Only the lines from the start of the data below through the line that contains "R = math.radians" are to be copied, exactly and without pictures.
-- Start of Material provided --
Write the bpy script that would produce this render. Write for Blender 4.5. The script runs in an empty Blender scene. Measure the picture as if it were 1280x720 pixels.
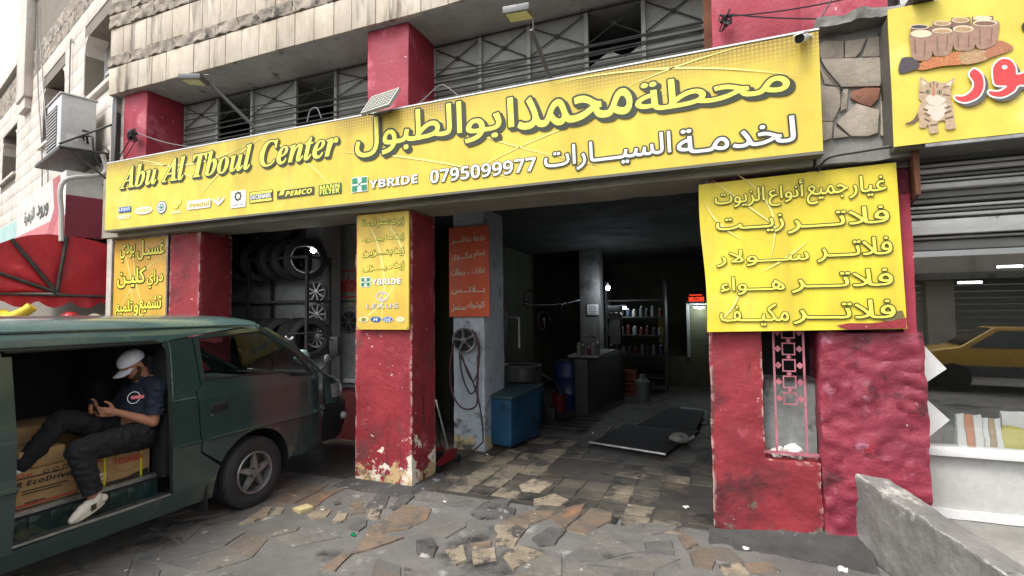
import bpy, bmesh, math, random
from mathutils import Vector, Matrix, noise
from mathutils.geometry import tessellate_polygon
random.seed(7)
sc = bpy.context.scene
COL = sc.collection
R = math.radians

# ------------------------------------------------------------------ camera, sky, sun, exposure
FOC, EYE = 640.0, 1.9                       # focal length in pixels of a 1280 wide picture, eye height
yaw, pitch, roll = R(22.1), R(2.7), R(0.6)
F0 = Vector((-math.sin(yaw), math.cos(yaw), 0)); R0 = Vector((math.cos(yaw), math.sin(yaw), 0)); U0 = Vector((0, 0, 1))
CF = F0*math.cos(pitch) + U0*math.sin(pitch); CU = -F0*math.sin(pitch) + U0*math.cos(pitch)
CR = R0*math.cos(roll) - CU*math.sin(roll); CU = R0*math.sin(roll) + CU*math.cos(roll)
CC = Vector((0, 0, EYE))
cam = bpy.data.cameras.new('camera'); camo = bpy.data.objects.new('camera', cam); COL.objects.link(camo)
m3 = Matrix((CR, CU, -CF)).transposed(); camo.matrix_world = Matrix.Translation(CC) @ m3.to_4x4()
cam.sensor_width = 36; cam.lens = 36*FOC/1280; cam.clip_end = 500; cam.clip_start = 0.05
sc.camera = camo

w = bpy.data.worlds.new('World'); sc.world = w; w.use_nodes = True
wn = w.node_tree; wn.nodes.clear()
sky = wn.nodes.new('ShaderNodeTexSky'); sky.sky_type = 'NISHITA'; sky.sun_disc = False
SUN_EL, SUN_AZ = R(58), R(205)
sky.sun_elevation = SUN_EL; sky.sun_rotation = SUN_AZ; sky.dust_density = 4; sky.air_density = 1.0; sky.ozone_density = 1
hs = wn.nodes.new('ShaderNodeHueSaturation'); hs.inputs['Saturation'].default_value = 0.16; hs.inputs['Value'].default_value = 1.0
bg = wn.nodes.new('ShaderNodeBackground'); bg.inputs['Strength'].default_value = 0.15
wo = wn.nodes.new('ShaderNodeOutputWorld')
wn.links.new(sky.outputs[0], hs.inputs['Color']); wn.links.new(hs.outputs[0], bg.inputs[0]); wn.links.new(bg.outputs[0], wo.inputs[0])
sd = bpy.data.lights.new('sun', 'SUN'); sd.energy = 1.0; sd.angle = R(20); sd.color = (1, 0.97, 0.93)
so = bpy.data.objects.new('sun', sd); COL.objects.link(so)
# sun direction: azimuth measured from +Y clockwise, as in the sky texture
sv = Vector((math.sin(SUN_AZ)*math.cos(SUN_EL), math.cos(SUN_AZ)*math.cos(SUN_EL), math.sin(SUN_EL)))
so.rotation_euler = sv.to_track_quat('Z', 'Y').to_euler()
sc.view_settings.view_transform = 'Standard'; sc.view_settings.look = 'None'
sc.view_settings.exposure = 1.32; sc.view_settings.gamma = 1

# ------------------------------------------------------------------ measuring: a pixel of the photograph to a point on a known plane
def ray(px, py): return CF + CR*((px-640)/FOC) - CU*((py-360)/FOC)
def at(px, py, X=None, Y=None, Z=None, P=None, N=None):
    d = ray(px, py)
    if X is not None: t = (X-CC.x)/d.x
    elif Y is not None: t = (Y-CC.y)/d.y
    elif Z is not None: t = (Z-CC.z)/d.z
    else: t = (Vector(P)-CC).dot(N)/d.dot(N)
    return CC + d*t

# ------------------------------------------------------------------ materials
def S(r, g, b, k=1.0):
    f = lambda c: (c/255/12.92 if c/255 <= 0.04045 else ((c/255+0.055)/1.055)**2.4)*k
    return (f(r), f(g), f(b), 1)
MATS = {}
def mat(name, c1, c2=None, scale=5, rough=0.75, metal=0, bump=0.15, bscale=60, stretch=(1, 1, 1), wear=(), rnd=0, spec=0.4, coat=0, edge=None):
    if name in MATS: return MATS[name]
    m = bpy.data.materials.new(name); m.use_nodes = True; nt = m.node_tree; N = nt.nodes; L = nt.links
    b = N['Principled BSDF']; b.inputs['Roughness'].default_value = rough; b.inputs['Metallic'].default_value = metal
    b.inputs['Specular IOR Level'].default_value = spec; b.inputs['Coat Weight'].default_value = coat; b.inputs['Coat Roughness'].default_value = 0.12
    geo = N.new('ShaderNodeNewGeometry'); P = geo.outputs['Position']
    def nz(sc_, st=(1, 1, 1), det=6, ro=0.6, off=0):
        mp = N.new('ShaderNodeMapping'); mp.inputs['Scale'].default_value = st; mp.inputs['Location'].default_value = (off, off*1.7, off*0.3); L.new(P, mp.inputs[0])
        t = N.new('ShaderNodeTexNoise'); t.inputs['Scale'].default_value = sc_; t.inputs['Detail'].default_value = det; t.inputs['Roughness'].default_value = ro
        L.new(mp.outputs[0], t.inputs['Vector']); return t.outputs['Fac']
    def mr(v, a, b_, c=0, d=1):
        n = N.new('ShaderNodeMapRange'); n.inputs[1].default_value = a; n.inputs[2].default_value = b_; n.inputs[3].default_value = c; n.inputs[4].default_value = d
        L.new(v, n.inputs[0]); return n.outputs[0]
    def mix(fac, a, b_, typ='MIX'):
        n = N.new('ShaderNodeMix'); n.data_type = 'RGBA'; n.blend_type = typ
        if isinstance(fac, float): n.inputs[0].default_value = fac
        else: L.new(fac, n.inputs[0])
        for i, v in ((6, a), (7, b_)):
            if isinstance(v, tuple): n.inputs[i].default_value = v
            else: L.new(v, n.inputs[i])
        return n.outputs[2]
    c2 = c2 or tuple(x*0.8 for x in c1[:3])+(1,)
    col = mix(mr(nz(scale, stretch), 0.32, 0.68), c1, c2)
    col = mix(mr(nz(scale*7, stretch, 4, 0.7, 3.1), 0.3, 0.7, 0, 0.35), col, tuple(x*0.55 for x in c2[:3])+(1,))
    if rnd:
        oi = N.new('ShaderNodeObjectInfo'); h = N.new('ShaderNodeHueSaturation'); L.new(mr(oi.outputs['Random'], 0, 1, 1-rnd, 1+rnd), h.inputs['Value']); L.new(col, h.inputs['Color']); col = h.outputs[0]
    for i, wv in enumerate(wear):
        wc, ws, th, soft = wv[:4]; zr = wv[4] if len(wv) > 4 else None; st = wv[5] if len(wv) > 5 else (1, 1, 1)
        v = nz(ws, st, 8, 0.62, 5.3*(i+1))
        if zr:
            sp = N.new('ShaderNodeSeparateXYZ'); L.new(P, sp.inputs[0]); z = mr(sp.outputs[2], zr[0], zr[1], zr[2], 0)
            ad = N.new('ShaderNodeMath'); ad.operation = 'ADD'; L.new(v, ad.inputs[0]); L.new(z, ad.inputs[1]); v = ad.outputs[0]
        col = mix(mr(v, th, th+soft), col, wc)
    if edge:                                        # paint chipped off along the corners
        pt = mr(geo.outputs['Pointiness'], 0.515, 0.57); nn_ = mr(nz(14, (1, 1, 1), 6, .6, 2.2), .47, .56)
        mu = N.new('ShaderNodeMath'); mu.operation = 'MULTIPLY'; L.new(pt, mu.inputs[0]); L.new(nn_, mu.inputs[1]); col = mix(mu.outputs[0], col, edge)
    L.new(col, b.inputs['Base Color'])
    L.new(mr(nz(scale*2.3, (1, 1, 1), 4, 0.6, 9), 0.3, 0.7, max(rough-0.12, 0.02), min(rough+0.1, 1)), b.inputs['Roughness'])
    if bump:
        bp = N.new('ShaderNodeBump'); bp.inputs['Strength'].default_value = bump; bp.inputs['Distance'].default_value = 0.02
        L.new(nz(bscale, stretch, 6, 0.65, 1.3), bp.inputs['Height']); L.new(bp.outputs[0], b.inputs['Normal'])
    MATS[name] = m; return m
def flat(name, c, rough=0.6, metal=0, emit=0, bump=0.0, coat=0, spec=0.4):
    if name in MATS: return MATS[name]
    if not emit: return mat(name, c, tuple(x*0.88 for x in c[:3])+(1,), 9, rough, metal, bump, 80, coat=coat, spec=spec)
    m = bpy.data.materials.new(name); m.use_nodes = True; b = m.node_tree.nodes['Principled BSDF']
    b.inputs['Base Color'].default_value = c; b.inputs['Emission Color'].default_value = c; b.inputs['Emission Strength'].default_value = emit
    MATS[name] = m; return m
def glass(name, tint, refl=0.12, rough=0.02, thru=0.8):
    m = bpy.data.materials.new(name); m.use_nodes = True; nt = m.node_tree; N = nt.nodes; L = nt.links; N.clear()
    o = N.new('ShaderNodeOutputMaterial'); t = N.new('ShaderNodeBsdfTransparent'); t.inputs[0].default_value = tint
    g = N.new('ShaderNodeBsdfGlossy'); g.inputs['Roughness'].default_value = rough
    f = N.new('ShaderNodeLayerWeight'); f.inputs[0].default_value = .5
    q = N.new('ShaderNodeMath'); q.operation = 'POWER'; q.inputs[1].default_value = 4.5; L.new(f.outputs['Facing'], q.inputs[0])
    a = N.new('ShaderNodeMath'); a.operation = 'ADD'; a.use_clamp = True; a.inputs[1].default_value = refl; L.new(q.outputs[0], a.inputs[0])
    x = N.new('ShaderNodeMixShader'); L.new(a.outputs[0], x.inputs[0]); L.new(t.outputs[0], x.inputs[1]); L.new(g.outputs[0], x.inputs[2])
    L.new(x.outputs[0], o.inputs[0]); MATS[name] = m; return m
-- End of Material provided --
Written response:
Write the bpy script that would produce this render. Write for Blender 4.5. The script runs in an empty Blender scene. Measure the picture as if it were 1280x720 pixels.
import bpy, bmesh, math, random
from mathutils import Vector, Matrix, noise
from mathutils.geometry import tessellate_polygon
random.seed(7)
sc = bpy.context.scene
COL = sc.collection
R = math.radians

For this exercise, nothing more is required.